Por M. Urraburu
Los pobres vergonzosos piden limosna con disimulo, ya que no les avergüenza que se la den, sino tener que solicitarla. Es una forma muy discutible de pudor, pero siempre preferible al linaje de mendigos insolentes, que en caso de que su petición no sea atendida, mascullan unas palabras que a pesar de ser inteligibles dejan clara su intención.
Los transeúntes prefieren esta modalidad de clientes a los que insultan de modo inequívoco y no digamos a los que escupen.
En épocas de crisis aumenta el riesgo de andar por la calle, pero ese peligro se extiende, también, al gremio de los que piden limosna, ya que si no sale nadie, ellos tendrán que quedarse en casa.

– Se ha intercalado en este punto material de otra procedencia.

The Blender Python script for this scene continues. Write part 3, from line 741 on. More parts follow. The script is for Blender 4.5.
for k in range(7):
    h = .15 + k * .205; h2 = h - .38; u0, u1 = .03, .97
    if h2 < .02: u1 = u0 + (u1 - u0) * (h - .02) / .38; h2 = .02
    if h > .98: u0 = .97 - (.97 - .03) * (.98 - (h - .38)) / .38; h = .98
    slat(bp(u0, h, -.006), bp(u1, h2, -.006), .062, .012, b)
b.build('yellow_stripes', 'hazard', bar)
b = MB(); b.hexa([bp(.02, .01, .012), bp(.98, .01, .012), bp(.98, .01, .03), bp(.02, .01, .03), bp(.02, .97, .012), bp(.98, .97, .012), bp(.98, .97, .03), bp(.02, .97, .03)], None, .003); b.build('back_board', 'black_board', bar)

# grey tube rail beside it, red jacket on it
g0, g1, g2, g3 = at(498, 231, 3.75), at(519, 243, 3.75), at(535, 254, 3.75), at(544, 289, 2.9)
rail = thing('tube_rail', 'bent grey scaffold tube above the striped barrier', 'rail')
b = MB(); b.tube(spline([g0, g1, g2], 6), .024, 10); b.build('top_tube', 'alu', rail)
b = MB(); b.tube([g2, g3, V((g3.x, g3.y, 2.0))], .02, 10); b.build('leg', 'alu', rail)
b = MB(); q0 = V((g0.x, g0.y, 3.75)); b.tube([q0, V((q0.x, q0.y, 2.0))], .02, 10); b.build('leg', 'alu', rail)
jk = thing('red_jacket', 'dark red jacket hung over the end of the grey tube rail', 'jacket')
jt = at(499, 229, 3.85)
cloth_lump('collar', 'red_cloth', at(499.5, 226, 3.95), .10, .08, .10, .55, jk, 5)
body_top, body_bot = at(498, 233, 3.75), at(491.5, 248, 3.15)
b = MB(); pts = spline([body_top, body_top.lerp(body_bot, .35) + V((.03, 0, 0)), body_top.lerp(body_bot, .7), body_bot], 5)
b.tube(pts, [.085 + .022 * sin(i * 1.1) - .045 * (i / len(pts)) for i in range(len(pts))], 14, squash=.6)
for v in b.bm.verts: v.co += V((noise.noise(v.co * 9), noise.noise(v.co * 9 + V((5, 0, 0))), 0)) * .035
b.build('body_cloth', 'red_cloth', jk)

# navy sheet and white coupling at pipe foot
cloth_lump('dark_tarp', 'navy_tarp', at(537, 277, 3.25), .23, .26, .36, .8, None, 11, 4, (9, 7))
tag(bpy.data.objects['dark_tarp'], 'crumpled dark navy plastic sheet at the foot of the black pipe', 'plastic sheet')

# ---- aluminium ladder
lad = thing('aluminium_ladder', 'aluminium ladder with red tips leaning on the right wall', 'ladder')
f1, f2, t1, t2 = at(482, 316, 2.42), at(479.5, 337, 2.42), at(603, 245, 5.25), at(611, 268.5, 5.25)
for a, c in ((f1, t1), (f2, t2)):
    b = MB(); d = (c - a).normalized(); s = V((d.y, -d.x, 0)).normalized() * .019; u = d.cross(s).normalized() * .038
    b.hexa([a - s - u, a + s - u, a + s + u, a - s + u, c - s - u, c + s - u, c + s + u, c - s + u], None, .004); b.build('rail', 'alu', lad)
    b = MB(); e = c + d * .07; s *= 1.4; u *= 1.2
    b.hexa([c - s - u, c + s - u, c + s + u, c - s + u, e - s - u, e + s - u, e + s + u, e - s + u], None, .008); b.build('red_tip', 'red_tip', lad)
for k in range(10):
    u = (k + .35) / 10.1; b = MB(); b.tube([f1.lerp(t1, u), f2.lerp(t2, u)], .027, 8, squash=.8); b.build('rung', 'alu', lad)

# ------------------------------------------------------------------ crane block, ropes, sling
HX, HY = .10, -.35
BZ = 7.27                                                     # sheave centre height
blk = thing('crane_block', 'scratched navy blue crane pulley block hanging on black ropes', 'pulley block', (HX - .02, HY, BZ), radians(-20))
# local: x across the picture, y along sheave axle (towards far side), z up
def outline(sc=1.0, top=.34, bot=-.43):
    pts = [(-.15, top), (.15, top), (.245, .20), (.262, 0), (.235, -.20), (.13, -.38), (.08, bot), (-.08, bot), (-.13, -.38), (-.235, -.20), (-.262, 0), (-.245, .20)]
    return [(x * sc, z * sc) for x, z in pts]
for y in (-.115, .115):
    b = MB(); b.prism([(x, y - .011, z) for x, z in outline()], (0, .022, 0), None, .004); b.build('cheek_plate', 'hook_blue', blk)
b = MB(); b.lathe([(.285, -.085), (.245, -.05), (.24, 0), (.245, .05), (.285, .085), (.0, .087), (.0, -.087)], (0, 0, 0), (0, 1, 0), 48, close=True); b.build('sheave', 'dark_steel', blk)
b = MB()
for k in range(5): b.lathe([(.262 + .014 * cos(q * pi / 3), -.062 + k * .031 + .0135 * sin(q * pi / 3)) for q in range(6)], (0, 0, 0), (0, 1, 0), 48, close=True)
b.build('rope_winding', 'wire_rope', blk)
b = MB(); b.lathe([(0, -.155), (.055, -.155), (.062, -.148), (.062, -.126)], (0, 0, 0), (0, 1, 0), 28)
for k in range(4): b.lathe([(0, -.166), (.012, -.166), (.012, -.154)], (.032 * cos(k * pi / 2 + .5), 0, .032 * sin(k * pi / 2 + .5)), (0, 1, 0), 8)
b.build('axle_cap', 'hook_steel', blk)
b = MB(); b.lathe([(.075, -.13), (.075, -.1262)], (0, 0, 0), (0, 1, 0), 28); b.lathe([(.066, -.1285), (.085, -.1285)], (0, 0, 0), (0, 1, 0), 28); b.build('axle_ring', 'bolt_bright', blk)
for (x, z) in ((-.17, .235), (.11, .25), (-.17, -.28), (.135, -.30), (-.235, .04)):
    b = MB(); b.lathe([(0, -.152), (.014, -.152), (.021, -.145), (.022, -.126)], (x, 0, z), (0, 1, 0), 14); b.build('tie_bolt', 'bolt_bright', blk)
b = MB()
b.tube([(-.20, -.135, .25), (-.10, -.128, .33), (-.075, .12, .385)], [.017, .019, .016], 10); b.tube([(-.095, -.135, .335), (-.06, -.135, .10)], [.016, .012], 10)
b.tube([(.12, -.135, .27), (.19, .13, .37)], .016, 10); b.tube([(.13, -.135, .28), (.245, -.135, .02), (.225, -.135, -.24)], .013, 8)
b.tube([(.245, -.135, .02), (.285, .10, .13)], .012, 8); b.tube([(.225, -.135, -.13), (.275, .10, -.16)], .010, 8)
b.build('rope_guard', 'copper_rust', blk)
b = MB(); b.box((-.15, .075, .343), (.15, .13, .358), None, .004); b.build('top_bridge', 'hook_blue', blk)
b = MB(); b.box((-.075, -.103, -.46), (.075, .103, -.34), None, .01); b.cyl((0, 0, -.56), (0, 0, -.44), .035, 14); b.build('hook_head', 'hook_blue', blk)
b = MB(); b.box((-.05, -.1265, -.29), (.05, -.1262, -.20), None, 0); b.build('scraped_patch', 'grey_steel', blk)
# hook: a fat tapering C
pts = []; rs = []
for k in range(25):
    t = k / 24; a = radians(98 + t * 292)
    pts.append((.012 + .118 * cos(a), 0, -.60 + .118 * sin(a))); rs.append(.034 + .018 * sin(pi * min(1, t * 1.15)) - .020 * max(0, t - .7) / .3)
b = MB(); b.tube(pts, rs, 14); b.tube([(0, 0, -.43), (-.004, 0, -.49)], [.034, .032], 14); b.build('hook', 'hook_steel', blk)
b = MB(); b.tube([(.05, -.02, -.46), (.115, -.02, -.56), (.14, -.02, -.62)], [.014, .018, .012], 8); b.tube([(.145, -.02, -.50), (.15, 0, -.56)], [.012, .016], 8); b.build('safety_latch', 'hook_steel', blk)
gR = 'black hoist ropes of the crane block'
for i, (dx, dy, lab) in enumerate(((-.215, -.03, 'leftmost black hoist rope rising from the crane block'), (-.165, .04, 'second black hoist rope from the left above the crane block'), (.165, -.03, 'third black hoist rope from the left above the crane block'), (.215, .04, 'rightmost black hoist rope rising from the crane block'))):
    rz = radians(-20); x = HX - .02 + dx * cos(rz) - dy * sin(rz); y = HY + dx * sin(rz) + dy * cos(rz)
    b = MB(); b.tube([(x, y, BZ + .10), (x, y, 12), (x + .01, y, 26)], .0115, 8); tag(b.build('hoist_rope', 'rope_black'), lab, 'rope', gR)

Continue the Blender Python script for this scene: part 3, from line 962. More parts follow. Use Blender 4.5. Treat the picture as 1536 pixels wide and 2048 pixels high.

Después de años tomando medidas – al parecer más urgentes – como recuperar la población del oso, o construir aparcamientos sin coches o aeropuertos sin aviones, se anuncia un plan para reducir la pobreza durante los próximos cuatro años. Quizá para entonces se hayan extinguido totalmente. Ustedes me entienden.
Nadie aplaude esta situación, quizá porque la austeridad nos ha hecho apretarnos tanto el cinturón que, si aplaudimos, se nos pueden caer los pantalones.